» Required work
Look through the material below for "from". Copy every line that contains it.

□ □ □ □ □

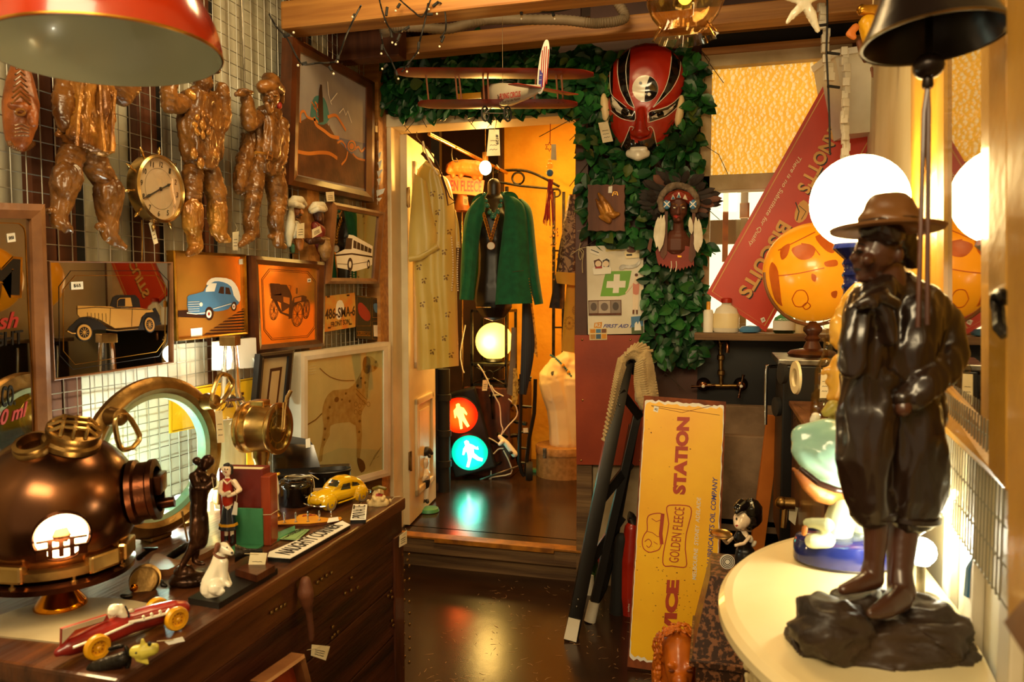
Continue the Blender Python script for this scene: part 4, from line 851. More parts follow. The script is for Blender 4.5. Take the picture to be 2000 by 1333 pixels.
def port(nm,az,el_,r,l,mat='brass_old',glow=False,bars=True):
    d=hd(az,el_); o=hc+d*(R_*.93); m=MB(mat); m.lathe([(r*.75,0),(r*1.12,.0),(r*1.12,.010),(r,.014),(r,l),(r*1.06,l+.003),(r*1.06,l+.012),(r*.8,l+.014),(r*.8,l-.01)],o,d,32); p=m.obj(nm,dh)
    if bars:
        x=d.orthogonal().normalized(); y=d.cross(x); q=MB('brass'); e=o+d*(l+.012)
        for s in(-.45,0,.45):
            for aa,bb in((x,y),(y,x)): h=r*.95*math.sqrt(max(.1,1-s*s)); q.tube([e+aa*s*r-bb*h,e+aa*s*r-bb*h*.6+d*.012,e+aa*s*r+bb*h*.6+d*.012,e+aa*s*r+bb*h],.0035,6)
        q.obj('grille',p)
    return p,o,d
port('top_port',28,66,.043,.02); port('side_port',72,6,.055,.032,'copper_dark',bars=False); port('rear_port',-30,62,.03,.006,'brass_old',bars=False)
d=hd(72,6); o=hc+d*.174; q=MB('copper_dark'); rt=d.cross(ZZ).normalized()
q.box(Fr(o,rt,ZZ),-.03,.03,-.006,.03,-.012,.012,.004); q.tube([o-ZZ*.03+d*.0,o-ZZ*.03+d*.03],.01,10); q.obj('wing_clamp',dh)
# lit front window: rays from the inside lamp through a barred opening
d=hd(2,-10); o=hc+d*(R_*.985); up=(ZZ-d*ZZ.dot(d)).normalized(); rt=up.cross(d).normalized(); H=Fr(o,rt,up)
m=MB('copper_dark'); m.lathe([(.044,-.008),(.046,.004),(.043,.006),(.040,.002)],o,d,40,caps=False); m.obj('front_rim',dh)
m=MB('lamp_warm'); m.add([H.pt(.040*math.cos(t*.2618),.040*math.sin(t*.2618),.001) for t in range(24)],[list(range(24))]); gp=m.obj('lit_window',dh,fixn=False)
m=MB('copper_dark')
for y0,y1 in((-.006,-.0025),(-.022,-.017)): m.box(H,-.038,.038,y0,y1,.002,.006)
for x0 in(-.018,-.0015,.0145): m.box(H,x0-.0035,x0+.004,-.036,-.0025,.002,.006)
m.box(H,-.038,-.022,-.036,-.018,.002,.006); m.box(H,.024,.038,-.036,-.018,.002,.006); m.obj('window_bars',dh)
lamp('POINT',H.pt(0,0,.05),1.6,(1,.72,.35),.03,name='helmet_glow')
for az in(35,70,-40): m=MB('brass'); d=hd(az,0); o=hb+d*.12; o.z=hz-.088; q=d.cross(ZZ).normalized(); m.box(Fr(o,q,ZZ),-.03,.03,-.018,.014,-.006,.014,.005); m.obj('locking_lug',dh)
for i in range(8):
    d=hd(i*45+10,0); q=MB('brass_old'); p=hb+d*.121; q.lathe([(.006,HZ+.012),(.006,HZ+.018),(.003,HZ+.02),(.003,HZ+.026)],(p.x,p.y,0),ZZ,6); q.obj('wing_nut',dh)
# brass bell-shaped foot in front of it, resting on the pale board
M('pale_board','#a89878','#8c7a5a',rough=.5,vs=6)
m=MB('pale_board'); m.poly(TT,[(-60,1225),(40,1188),(110,1172),(200,1168),(285,1178),(330,1200),(260,1240),(150,1256),(60,1249),(-60,1235)],.003,.003,3); m.top('leather_mat','pale grey oval mat under the copper helmet','mat')
# ---- tin racing car
a=TT.px(190,1290); b=TT.px(346,1232); u=(b-a).normalized(); CR=Fr(a,u,ZZ); rc=T('toy_racing_car','old red toy racing car with yellow wheels and a white driver','toy car',(a+b)/2)
w=-.032; m=MB(M('tin_red','#9c2014','#6e120a',rough=.3,vs=14,coat=.3))
m.ch(CR,[(p[0],p[1],p[2],w) for p in KC([(540,930,44),(650,880,82),(800,820,100),(1000,740,108),(1200,650,108),(1400,590,104),(1600,540,98),(1690,525,80)])]); bd=m.obj('body',rc,vox=.0032,it=2)
m=MB('red_gloss'); m=MB('tin_red'); m.prism([CR.px(x,y,w)-CR.w*.003 for x,y in KC([(560,900),(565,705),(990,575),(1010,620),(800,700),(640,790)])],CR.w*.006)
fn=m.obj('tail_fin',rc); m=MB(M('tin_cream','#b8a68a','#94826a',rough=.35,vs=9)); m.poly(CR,KC([(578,850),(582,715),(990,585),(960,640),(700,720)]),w+.0045,.001); m.obj('fin_panel',fn)
m=MB('resin_white'); m.ch(CR,[(p[0],p[1],p[2],w) for p in KC([(1060,530,56),(1055,545,52)])]); m.ch(CR,[(p[0],p[1],p[2],w) for p in KC([(1115,520,44),(1135,590,46),(1140,640,40)])]); m.ch(CR,[(p[0],p[1],p[2],w+.006) for p in KC([(1120,560,30),(1190,620,24),(1220,590,20)])]); m.obj('driver',rc,vox=.002,it=1)
m=MB('ink'); m.ch(CR,[(p[0],p[1],p[2],w+.012) for p in KC([(1165,500,8),(1195,560,8),(1200,620,8)])]); m.obj('steering_wheel',rc)
m=MB('tin_cream'); m.ch(CR,[(p[0],p[1],p[2],w) for p in KC([(1215,560,40),(1235,590,44)])]); m.obj('windscreen_cowl',rc,vox=.0025)
m=MB('resin_white'); m.prow(CR,[(p[0],p[1],w+.024) for p in KC([(680,885),(960,775),(1240,650)])],.0022)
m.prow(CR,[(p[0],p[1],w+.023) for p in KC([(1200,650),(1330,625),(1540,570),(1575,525)])],.0026)
for x,y in((1335,600),(1410,575),(1490,550)): m.prow(CR,[(p[0],p[1],w+.023) for p in KC([(x,y+35),(x+2,y),(x-6,y-10)])],.0024)
m.obj('exhaust_pipes',rc)
def wheel(par,o,ax,r,wd,mt,hub=None,spokes=0,nm='wheel',prof=None):
    m=MB(mt); m.lathe([(r*.55,-wd/2),(r*.9,-wd/2),(r,-wd*.25),(r,wd*.25),(r*.9,wd/2),(r*.6,wd/2),(r*.55,wd*.2)],o,ax,28); m.lathe([(r*.2,wd*.55),(r*.12,wd*.7),(0,wd*.7)],o,ax,14); m.lathe([(0,wd*.1),(r*.6,wd*.1)],o,ax,20); w_=m.obj(nm,par)
    if hub or spokes:
        x=ax.orthogonal().normalized(); y=ax.cross(x); q=MB(hub or 'tin_red')
        for k in range(spokes):
            t=2*math.pi*k/spokes; c=o+(x*math.cos(t)+y*math.sin(t))*r*.4+ax*wd*.14; q.sph(c,(r*.08,)*3,6)
        q.obj('spoke_holes',w_)
    return w_
M('wheel_yellow','#e0a010','#b87c08',rough=.35,vs=12)
for x,y,r in((190,1265,24.5),(345,1209,23)):
    for s in(0,1):
        k=depth(a if x<200 else b)/FPX; o=CR.px(x,y,0)-CR.w*(.068*s); wheel(rc,o,CR.w*(1 if s==0 else -1),r*k,.013,'wheel_yellow','tin_red',9)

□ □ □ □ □

» Written solution
Continue the Blender Python script for this scene: part 4, from line 851. More parts follow. The script is for Blender 4.5. Take the picture to be 2000 by 1333 pixels.
# lit front window: rays from the inside lamp through a barred opening